What remains of an erstwhile canning plant that had significant historic roots in San Pedro’s once-thriving tuna fishing industry will be demolished following a recent 3-1 Los Angeles harbor commission vote.
The Port of Los Angeles, which has been weighing the issue of what to do with the remote property since 2016, has conducted several studies, trying unsuccessfully to find a new operator that could continue a canning business there.
But the port ultimately concluded it is better suited for demolition to make way for a needed chassis depot and maintenance facility, since container shipping, not commercial fishing, is now the predominant money-maker in the port.
The vacant Star-Kist facility is also in serious disrepair, port officials said, and would cost about $37 million just to refurbish.
But the harbor commission decision last week to OK demolition, which had been protested, came with a Port of Los Angeles pledge to pursue other to memorialize the history of the plant, which hasn’t been used in decades.
Recalling the historic black-and-white images of hundreds of female cannery employees, in hair nets and white uniforms, who worked there through the years, Commissioner Diane Middleton described the plant as once the “largest canning facility in the world.”
“We absolutely want to preserve that history and we want to honor the cannery workers,” she said during the Thursday, Feb. 9, meeting. “What is the best way to do that?”
Middleton said she’s been working on one plan that could serve that purpose.
Two groups in town — the Harry Bridges Institute and the Southern California Pensioners for the International Longshore and Warehouse Union — are in discussions with Los Angeles County Supervisor Janice Hahn, Middleton said, to create a harbor labor museum in downtown San Pedro.
“There is going to be an opportunity for a tremendous memorial to the cannery workers,” Middleton said in her remarks.
The plan, she said, is for the museum to open somewhere in the downtown San Pedro district, “not far from West Harbor, the new waterfront development now under construction.
“We believe it should be part of a tourist attraction,” Middleton said.
The port said it will also consider several other options, including:
- Renaming the portion of Ways Street in front of the main Star-Kist plant to “Star Kist Foods Way.”
- Coordinating with the Los Angeles Maritime Museum to showcase the plant’s can seamer equipment, as part of the museum’s existing canning industry exhibit.
- Installing a new monument or adding to the existing Fishing Industry Memorial on Harbor Boulevard.
Any of those actions would be brought back for harbor commission approval.
The cannery for Star-Kist operated from 1952 to 84, with the buildings on the 14-acre site constructed from 1947 to 1979, according to the port’s board report.

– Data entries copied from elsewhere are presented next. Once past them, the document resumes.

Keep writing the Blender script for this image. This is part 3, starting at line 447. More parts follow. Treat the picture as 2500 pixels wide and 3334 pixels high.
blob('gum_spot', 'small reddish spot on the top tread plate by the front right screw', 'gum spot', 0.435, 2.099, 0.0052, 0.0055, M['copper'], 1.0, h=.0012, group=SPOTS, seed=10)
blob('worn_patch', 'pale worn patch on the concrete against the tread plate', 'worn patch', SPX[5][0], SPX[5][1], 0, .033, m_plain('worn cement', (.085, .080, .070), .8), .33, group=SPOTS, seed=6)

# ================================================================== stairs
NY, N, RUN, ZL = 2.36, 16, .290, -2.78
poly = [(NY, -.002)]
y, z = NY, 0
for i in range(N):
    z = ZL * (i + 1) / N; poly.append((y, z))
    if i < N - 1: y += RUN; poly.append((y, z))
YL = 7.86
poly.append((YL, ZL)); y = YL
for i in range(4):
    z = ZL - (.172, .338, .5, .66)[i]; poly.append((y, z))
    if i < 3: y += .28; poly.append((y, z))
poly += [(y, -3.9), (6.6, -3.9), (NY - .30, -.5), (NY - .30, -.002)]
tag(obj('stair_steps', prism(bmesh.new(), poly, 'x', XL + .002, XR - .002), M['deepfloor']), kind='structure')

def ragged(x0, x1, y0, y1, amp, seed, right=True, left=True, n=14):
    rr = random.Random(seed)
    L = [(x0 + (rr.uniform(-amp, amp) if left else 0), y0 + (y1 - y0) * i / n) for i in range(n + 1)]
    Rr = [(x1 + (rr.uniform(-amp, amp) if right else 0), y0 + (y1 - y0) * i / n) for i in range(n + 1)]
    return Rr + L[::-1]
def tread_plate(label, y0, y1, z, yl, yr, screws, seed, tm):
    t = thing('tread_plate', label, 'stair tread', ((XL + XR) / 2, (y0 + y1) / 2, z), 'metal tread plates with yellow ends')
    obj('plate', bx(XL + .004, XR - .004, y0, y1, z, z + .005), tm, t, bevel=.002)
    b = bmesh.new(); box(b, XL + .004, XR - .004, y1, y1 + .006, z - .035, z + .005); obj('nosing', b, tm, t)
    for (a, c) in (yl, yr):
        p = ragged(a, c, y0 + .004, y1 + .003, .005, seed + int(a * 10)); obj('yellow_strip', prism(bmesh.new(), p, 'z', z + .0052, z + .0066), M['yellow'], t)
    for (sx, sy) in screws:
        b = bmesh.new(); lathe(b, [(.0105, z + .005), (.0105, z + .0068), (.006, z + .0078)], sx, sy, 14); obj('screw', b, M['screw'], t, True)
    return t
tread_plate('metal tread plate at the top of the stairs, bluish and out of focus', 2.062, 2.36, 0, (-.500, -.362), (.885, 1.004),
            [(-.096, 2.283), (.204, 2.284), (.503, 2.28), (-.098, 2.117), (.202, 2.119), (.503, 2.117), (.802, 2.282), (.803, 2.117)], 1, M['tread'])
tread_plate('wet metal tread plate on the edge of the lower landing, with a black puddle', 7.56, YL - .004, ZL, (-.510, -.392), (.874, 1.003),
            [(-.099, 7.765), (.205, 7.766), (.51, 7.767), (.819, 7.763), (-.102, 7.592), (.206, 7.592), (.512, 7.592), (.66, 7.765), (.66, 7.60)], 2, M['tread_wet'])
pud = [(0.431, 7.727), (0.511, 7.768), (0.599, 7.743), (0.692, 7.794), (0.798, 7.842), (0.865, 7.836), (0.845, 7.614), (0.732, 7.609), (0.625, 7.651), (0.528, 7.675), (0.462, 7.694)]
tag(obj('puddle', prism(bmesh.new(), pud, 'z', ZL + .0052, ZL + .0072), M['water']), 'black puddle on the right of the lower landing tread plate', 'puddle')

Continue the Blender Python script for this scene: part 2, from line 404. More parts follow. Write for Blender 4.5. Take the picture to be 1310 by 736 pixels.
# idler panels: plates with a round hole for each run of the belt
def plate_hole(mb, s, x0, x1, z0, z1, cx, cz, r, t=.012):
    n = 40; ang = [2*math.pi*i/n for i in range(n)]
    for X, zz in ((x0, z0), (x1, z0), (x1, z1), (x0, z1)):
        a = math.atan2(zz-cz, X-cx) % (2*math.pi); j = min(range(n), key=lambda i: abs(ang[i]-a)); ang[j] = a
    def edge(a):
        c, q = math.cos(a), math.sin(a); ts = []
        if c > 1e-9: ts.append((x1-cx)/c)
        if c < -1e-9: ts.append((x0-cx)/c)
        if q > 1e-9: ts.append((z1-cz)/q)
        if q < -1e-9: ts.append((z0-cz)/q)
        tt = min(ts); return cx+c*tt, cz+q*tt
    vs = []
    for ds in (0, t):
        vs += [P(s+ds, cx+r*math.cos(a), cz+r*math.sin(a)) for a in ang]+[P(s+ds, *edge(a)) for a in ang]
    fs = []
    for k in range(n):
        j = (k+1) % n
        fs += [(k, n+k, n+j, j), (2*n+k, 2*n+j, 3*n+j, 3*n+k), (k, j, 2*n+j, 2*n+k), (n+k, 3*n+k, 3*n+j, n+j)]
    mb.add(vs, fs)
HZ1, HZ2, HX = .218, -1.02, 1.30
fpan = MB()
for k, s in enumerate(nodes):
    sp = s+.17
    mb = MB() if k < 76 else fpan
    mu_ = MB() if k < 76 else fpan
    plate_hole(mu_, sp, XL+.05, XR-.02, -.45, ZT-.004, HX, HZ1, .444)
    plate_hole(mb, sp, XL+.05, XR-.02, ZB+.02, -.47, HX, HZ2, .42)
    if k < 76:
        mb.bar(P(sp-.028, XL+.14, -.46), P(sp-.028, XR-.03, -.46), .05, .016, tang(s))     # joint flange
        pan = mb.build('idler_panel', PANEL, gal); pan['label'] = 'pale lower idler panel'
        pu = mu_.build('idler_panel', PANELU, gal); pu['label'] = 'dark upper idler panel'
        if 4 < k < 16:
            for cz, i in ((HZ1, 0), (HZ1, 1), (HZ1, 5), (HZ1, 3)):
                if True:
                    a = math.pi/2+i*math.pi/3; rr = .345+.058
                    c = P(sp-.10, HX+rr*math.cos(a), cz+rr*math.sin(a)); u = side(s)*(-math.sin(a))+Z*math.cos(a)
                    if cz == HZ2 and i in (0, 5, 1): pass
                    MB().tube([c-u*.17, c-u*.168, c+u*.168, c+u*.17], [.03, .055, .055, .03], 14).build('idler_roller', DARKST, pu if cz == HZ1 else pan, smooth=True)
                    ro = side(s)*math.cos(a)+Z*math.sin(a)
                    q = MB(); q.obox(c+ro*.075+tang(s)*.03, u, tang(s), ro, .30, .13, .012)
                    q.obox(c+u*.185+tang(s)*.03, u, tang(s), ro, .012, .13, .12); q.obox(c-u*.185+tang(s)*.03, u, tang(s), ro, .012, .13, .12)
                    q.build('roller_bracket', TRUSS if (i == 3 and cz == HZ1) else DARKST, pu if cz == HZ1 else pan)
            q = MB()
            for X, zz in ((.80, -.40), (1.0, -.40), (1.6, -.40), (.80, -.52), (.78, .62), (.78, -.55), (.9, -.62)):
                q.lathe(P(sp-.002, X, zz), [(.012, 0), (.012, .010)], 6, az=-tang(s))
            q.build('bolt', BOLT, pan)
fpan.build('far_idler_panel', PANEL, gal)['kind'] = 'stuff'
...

But none of the remaining buildings, including the main one, qualifies for National Register of Historic Places, the California Register of Historical Resources or as a Los Angeles Historic-Cultural Monument.
The building “lacked the integrity to convey” the importance of the site’s historic significance, said Margaret Roderick, who consulted with port staff on the project. So many changes were made to the building in the 1970s and 1980s, she said, that it no longer held “sufficient integrity” to represent the historic story that unfolded there.
“There’s just nothing left,” she said.
As it stands now, port officials said, the building is also a fire safety hazard that requires 24-hour security, costing the port $30,000 a month.
Anthony Misetich, a former honorary mayor of San Pedro and descendent of the family that founded Star-Kist, was among the leading voices in efforts to preserve the building.
While the best use for it, he said, would be as another canning site — the port said no viable canning businesses responded to several requests for proposals in 2016, 2018 or 2022 — a secondary use should be as a museum.
The location, however, would make a museum in that spot impractical and far from visitor-friendly, Middleton said.
“I couldn’t even find it,” she said of her visit to the site. “I’m a very practical person and this is in the middle of Terminal Island. You have to drive through trucks and traffic and you can’t even find the building.”
The building, Middleton added, is also in worse disrepair than the port’s photos indicated.
“If this were a house,” she said, “there’s no question it would be called a tear-down.”
Still, the decision to demolish the building didn’t come easy for some, including a few port staffers and Commissioner Anthony Pirozzi, who all had long family ties to the site.
“Full disclosure,” said Port of Los Angeles Community Affairs Advocate Augie Bezmalinovich, “Martin J. Bogdanovich (founder of the French Sardine Co. in 1914 that later became Star-Kist) is my great uncle, my grandfather (ran) the cafeteria at Star-Kist, my mother and father met at Star-Kist.”
Pirozzi, meanwhile, was the lone commissioner to vote against demolition; one commissioner was absent.
“I have a hard time with this, too,” Pirozzi said. “My family worked there and I’ve struggled with this, as you all know. But we need to see what we can do with this property to make it into the next phase of what we need to do in the port.”